Our firm doesn't take the January or February holidays. Yesterday I took the bus but I left a half hour later than usual because I knew there would be no traffic. I don't think the bus driver hit the brake pedal until we got to downtown Portland.
Of course we paid for it on the way home because there was a giant traffic jam from everybody coming home from their surprisingly sunny three-day weekend.
On Sunday I did something that's been on my list forever and I put a bunch of stuff on my iPod that I never seem to listen to at home but would be perfect to listen to on the bus. A friend sent me some comedy shows and I have a spoken word CD that I got from Liz Woody and I have some fairy tales in German and a writing class.

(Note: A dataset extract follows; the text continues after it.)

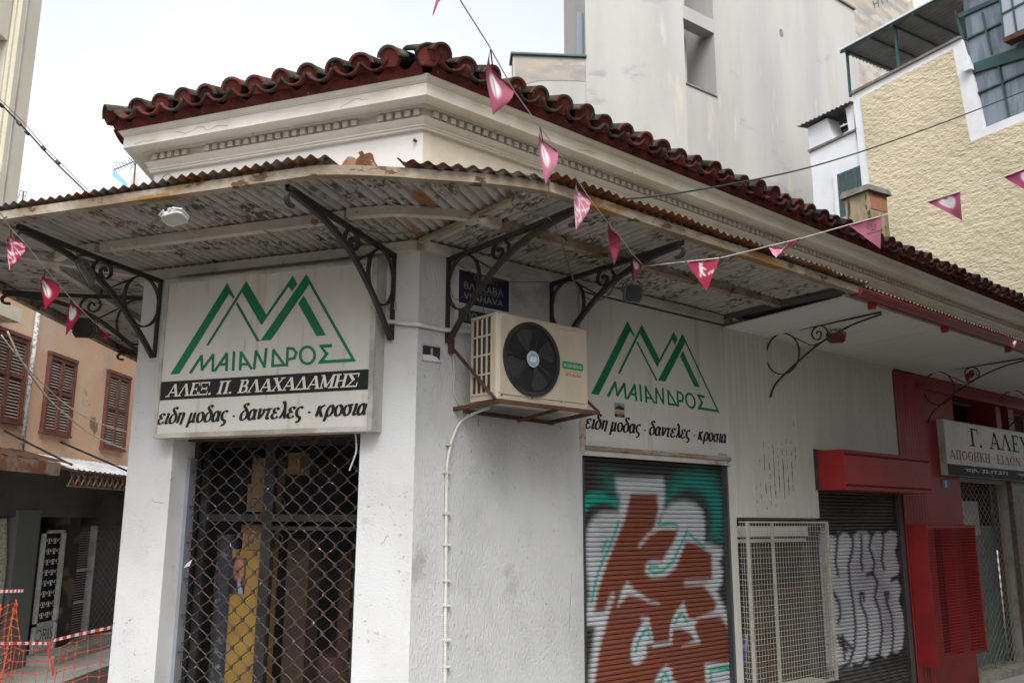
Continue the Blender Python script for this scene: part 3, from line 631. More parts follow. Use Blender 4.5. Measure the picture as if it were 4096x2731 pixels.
for a, b in ((max(sn, hx2*1.6), -.0),):
    sheet(WT, a, b, lambda s: s*ho2/hx2, lambda s: (ftt(s) or s*ho2/hx2+.02), 'corrugated_sheet', .003)
x = 0
while x < 10: sheet(WT, x, min(x+.83, 10), lambda s: 0, lambda s: 1.54, 'corrugated_sheet', random.uniform(0, .005)); x += .8
# canopy sheet continuing above the white soffit
x = 3.72
while x < 12: sheet(WR, x, x+.83, lambda s: .0, lambda s: 1.33, 'corrugated_sheet', .03); x += .8
# torn, curled scrap of sheet at the corner
P = atY(1450, 670, (O+bis*1.2).y); sc_ = MB()
tp = [(1418, 672), (1424, 640), (1440, 622), (1432, 612), (1446, 604), (1456, 618), (1478, 612), (1490, 620), (1496, 645), (1510, 668), (1485, 682), (1450, 680)]
sc_.prism([atY(a, b, P.y-.01) for a, b in tp], [atY(a+2, b-2, P.y+.03+.02*math.sin(i)) for i, (a, b) in enumerate(tp)])
part('torn_sheet_scrap', sc_, K['corr_rust'], can)
tp = [(1360, 676), (1372, 650), (1392, 628), (1418, 634), (1432, 652), (1448, 668), (1500, 668), (1512, 680)]
sc_ = MB().prism([atY(a, b, P.y-.005) for a, b in tp], [atY(a+2, b-3, P.y+.05) for a, b in tp]); part('torn_sheet_scrap', sc_, K['corr_top'], can)

# ---------------------------------------------------------------- wrought iron brackets
def flatbar(W, s, pts, w, t, mb, n=6, sm=True):
    """flat iron strip bent in the off/z plane at position s; w = width along the wall, t = thickness"""
    q = smooth_pts([(a, b, 0) for a, b in pts], n) if sm else [Vector((a, b, 0)) for a, b in pts]
    for i in range(len(q)):
        tt = q[min(i+1, len(q)-1)]-q[max(i-1, 0)]; tt.normalize(); nx, nz = -tt.y*t/2, tt.x*t/2
        if i == 0: ring0 = len(mb.v)
        mb.v += [W.w_(s-w/2, q[i].x+nx, q[i].y+nz), W.w_(s+w/2, q[i].x+nx, q[i].y+nz), W.w_(s+w/2, q[i].x-nx, q[i].y-nz), W.w_(s-w/2, q[i].x-nx, q[i].y-nz)]
        if i:
            b = ring0+4*(i-1)
            for k in range(4): mb.f.append((b+k, b+(k+1) % 4, b+4+(k+1) % 4, b+4+k))
    return mb
def bracket(W, s, label, slim=False, L=1.0):
    M = W.at(s, 0, 2.87); t = thing('awning_bracket', label, 'bracket', M, 'wrought iron brackets under the canopy')
    k = .016 if slim else .03; h = .012 if slim else .028; m = K['iron'] if not slim else K['iron_worn']
    part('top_bar', flatbar(W, s, [(.0, 3.485), (.7, 3.495), (1.36*L, 3.515)], k, h*1.15, MB(), 2), m, t)
    part('wall_bar', flatbar(W, s, [(.012, 3.49), (.012, 2.86)], k, .018 if not slim else .006, MB(), 1), m, t) if not slim else None
    part('brace', flatbar(W, s, [(.03, 2.86), (.20, 3.03), (.38, 3.18), (.60, 3.325), (.855, 3.425), (1.10, 3.475), (1.32*L, 3.50)] if not slim else [(.02, 2.84), (.10, 2.98), (.35, 3.16), (.62, 3.32), (.95, 3.44), (1.25, 3.495)], k, h*1.25, MB(), 5), m, t)
    el = [(.195+.185*math.cos(a), 3.275+.20*math.sin(a)) for a in [2*math.pi*i/16 for i in range(17)]]
    if slim: el = [(.19+.19*math.cos(a), 3.27+.21*math.sin(a)) for a in [R_(165)-R_(330)*i/14 for i in range(15)]]
    part('ring', flatbar(W, s, el, k, .011, MB(), 2), m, t)
    sp = []
    for i in range(22):
        a = R_(200)-i*R_(28); r = .085*(1-i/26); sp.append((.61+r*math.cos(a), 3.405+r*math.sin(a)*1.05))
    sp = [(.69, 3.365), (.70, 3.42), (.66, 3.475), (.60, 3.49), (.545, 3.46), (.53, 3.41), (.56, 3.365), (.605, 3.36), (.63, 3.395), (.62, 3.43), (.592, 3.435), (.58, 3.41)]
    part('scroll', flatbar(W, s, sp, k, .011, MB(), 5), m, t)
    part('tie', flatbar(W, s, [(.25, 3.47), (.36, 3.40), (.47, 3.335), (.53, 3.305), (.60, 3.32)], k*.6, .009, MB(), 4), m, t)
    if not slim: part('end_hook', flatbar(W, s, [(1.32, 3.49), (1.36, 3.46), (1.34, 3.42), (1.29, 3.415)], k, .02, MB(), 4), m, t)
    return t
bracket(WL, .20, 'black scrolled iron bracket right of the left shop sign, near the corner')
bracket(WL, 2.32, 'black scrolled iron bracket at the left end of the left shop sign')
bracket(WR, .25, 'black scrolled iron bracket crossing the blue street plates')
bracket(WR, 1.29, 'black scrolled iron bracket above the air conditioner, before the right shop sign')
bracket(WR, 4.33, 'thin dark scrolled bracket on the white panelling under the soffit', True, .92)
bracket(WR, 7.85, 'thin dark scrolled bracket above the red ribbed panel', True, .92)
bracket(WR, 10.3, 'thin dark scrolled bracket at the right edge above the faded shop sign', True, .92)
bracket(WT, .5, 'dark iron bracket on the side wall beyond the left pillar')
bracket(WT, 3.2, 'far iron bracket on the side wall under the canopy')

# ================================================================ SHOP SIGNS
OS = .14
def LG(x, y): return (600+x/2.063, 1020+y/2.063)
def RG(x, y): return (2300+x/2.0906, 1150+y/2.0906)
LOGO = [[(165, 985), (240, 979), (652, 318), (686, 363), (697, 345), (635, 230)],
        [(460, 745), (484, 743), (758, 308), (918, 580), (1143, 260), (1172, 302), (1215, 240), (1177, 170), (958, 490), (793, 213)],
        [(706, 405), (880, 712), (906, 710), (720, 386)], [(908, 708), (998, 700), (1313, 242), (1290, 157)],
        [(1290, 157), (1313, 242), (1657, 853), (1700, 877)], [(1700, 877), (1657, 853), (1437, 866), (1380, 897)],
        [(1390, 740), (1440, 816), (1380, 897), (1437, 866), (1474, 814), (1432, 766), (1500, 760), (1502, 732)],
        [(1222, 400), (1372, 668), (1450, 660), (1268, 332)]]
LETT = [[(332, 970), (424, 832), (428, 945), (520, 822), (516, 955)], [(535, 953), (632, 812), (630, 950)], [(588, 903), (632, 900)], [(692, 800), (684, 947)],
        [(742, 943), (750, 800), (835, 935)], [(746, 902), (808, 899)], [(858, 935), (874, 792), (943, 922), (958, 775)], [(1009, 918), (1018, 782), (1108, 906), (1009, 914)],
        [(1128, 913), (1135, 768), (1180, 772), (1207, 805), (1190, 850), (1138, 860)], [(1298+60*math.cos(i*math.pi/9), 826+70*math.sin(i*math.pi/9)) for i in range(19)]]
def logo(W, mp, off):
    a = MB(); e = 0
    for P in LOGO:
        e += 1; q = [W.w_(*(lambda h: (h[0], off+e*1e-4, h[1]))(mp(*p))) for p in P]
        # triangulate the outline safely
        from mathutils.geometry import tessellate_polygon
        a.add(q, [tuple(t) for t in tessellate_polygon([q])])
    b = MB()
    for line in LETT:
        for (x0, y0), (x1, y1) in zip(line[:-1], line[1:]):
            e += 1; d = Vector((x1-x0, y1-y0)); d.normalize(); nx, ny = -d.y*11.5, d.x*11.5; ex, ey = d.x*7, d.y*7
            P = [(x0+nx-ex, y0+ny-ey), (x0-nx-ex, y0-ny-ey), (x1-nx+ex, y1-ny+ey), (x1+nx+ex, y1+ny+ey)]
            b.add([W.w_(*(lambda h: (h[0], off+e*2e-5, h[1]))(mp(*p))) for p in P], [(0, 1, 2, 3)])
    return a, b
def mpL(x, y): return WL.hit(*LG(x, y), OS)
# the same artwork on the right-hand sign, fitted by three shared points
A3 = [(165, 985), (1700, 877), (635, 230)]; B3 = [(135, 888), (1210, 1045), (440, 278)]
PL = np.array([[*mpL(*p), 1] for p in A3]); PRt = np.array([WR.hit(*RG(*p), .02) for p in B3]); AF = np.linalg.solve(PL, PRt)
def mpR(x, y):
    s, z = mpL(x, y); v = np.array([s, z, 1]) @ AF; return float(v[0]), float(v[1])
# left light box
sgn = thing('shop_sign', 'white light box sign over the grille door with a black name band', 'sign', WL.at(1.2, 0, 2.2), 'green mountain logo signs')
sb = MB(); wbox(WL, .262, 2.145, .0, OS-.012, 2.20, 3.435, sb); part('box', sb, K['sign_frame'], sgn)
part('face', wbox(WL, .30, 2.115, OS-.012, OS-.004, 2.235, 3.41), K['sign'], sgn)
for a in ((.262, .30, 2.2, 3.435), (2.115, 2.145, 2.2, 3.435), (.30, 2.115, 2.2, 2.235), (.30, 2.115, 3.41, 3.435)): part('trim', wbox(WL, a[0], a[1], OS-.012, OS+.006, a[2], a[3]), K['sign_frame'], sgn)
a, b = logo(WL, mpL, OS-.002); part('mountain_logo', a, K['green'], sgn, fix=False); part('logo_name', b, K['green'], sgn, fix=False)
bp = [mpL(*p) for p in ((78, 1053), (1800, 933), (1792, 1102), (64, 1205))]
za = (bp[0][1]+bp[1][1])/2; zb_ = (bp[2][1]+bp[3][1])/2
part('name_band', wbox(WL, .302, 2.113, OS-.004, OS-.0025, zb_, za), K['black'], sgn)
s0, z0 = mpL(132, 1172); s1, z1 = mpL(1728, 1082); zt = mpL(165, 1068)[1]
part('name_lettering', slab_mb(WL, 'ΑΛΕΞ. Π. ΒΛΑΧΑΔΑΜΗΣ', s0, s1, (z0+z1)/2, (z0+z1)/2+.098, OS-.0018, ital=.22, gap=-.02), K['letter'], sgn, fix=False)
s0, z0 = mpL(58, 1393); s1, z1 = mpL(1785, 1312); part('goods_lettering', brush_mb(WL, 'ειδη μοδας - δαντελες - κροσια', s0, s1, z0, .076, OS-.0018, w=.26, z1=z1), K['black'], sgn, fix=False)
part('maker_lettering', text_mb(WL, 'θαλλος', *[mpL(1733, 90)[0], mpL(1830, 85)[0]], mpL(1733, 94)[1], mpL(1733, 70)[1], OS-.0018, bold=.02), K['black'], sgn, fix=False)
part('maker_lettering', text_mb(WL, '3470888', *[mpL(1756, 90)[0], mpL(1826, 85)[0]], mpL(1756, 112)[1], mpL(1756, 101)[1], OS-.0018, bold=.01), K['black'], sgn, fix=False)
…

Yesterday during the traffic jam I listened to the comedy shows and Liz and enjoyed the scenic route the bus took to avoid the freeway until the last minute. Listening is underrated.
Another thing I did yesterday was re-read A Good Man Is Hard to Find by Flannery O'Connor which is one of my top three short stories of all time. Another one is De Daumier-Smith's Blue Period by J.D. Salinger and if pressed to choose the third right now, I'd have to pick The Lottery by Shirley Jackson. If nothing else these are all stories that I read over and over and love just as much every time. Maybe love isn't the right word. They're all pretty twisted stories.
A long time ago I wrote a story where some side characters had a band called Flannery and they took their names from characters in this story: Bailey, June Star, John Wesley and Pitty Sing. It seemed awfully clever at the time.
Last night after we turned out the light, I told Bob I'd read the story and he said, "That's the one with the rabbit ears."
"What?" I said, thinking he couldn't possibly remember that from the story.
"The woman wore a bandana tied with rabbit ears on the top."
This is a man who after living in the same home for 10 years still can't remember where half the kitchen stuff goes, yet he remembers a tiny detail from a story he probably read over 20 years ago.
From the first page of the story:
Bailey didn't look up from his reading so she wheeled around then and faced the children's mother, a young woman in slacks, whose face was as broad and innocent as a cabbage and was tied around with a green head-kerchief that had two points on the top like rabbit's ears.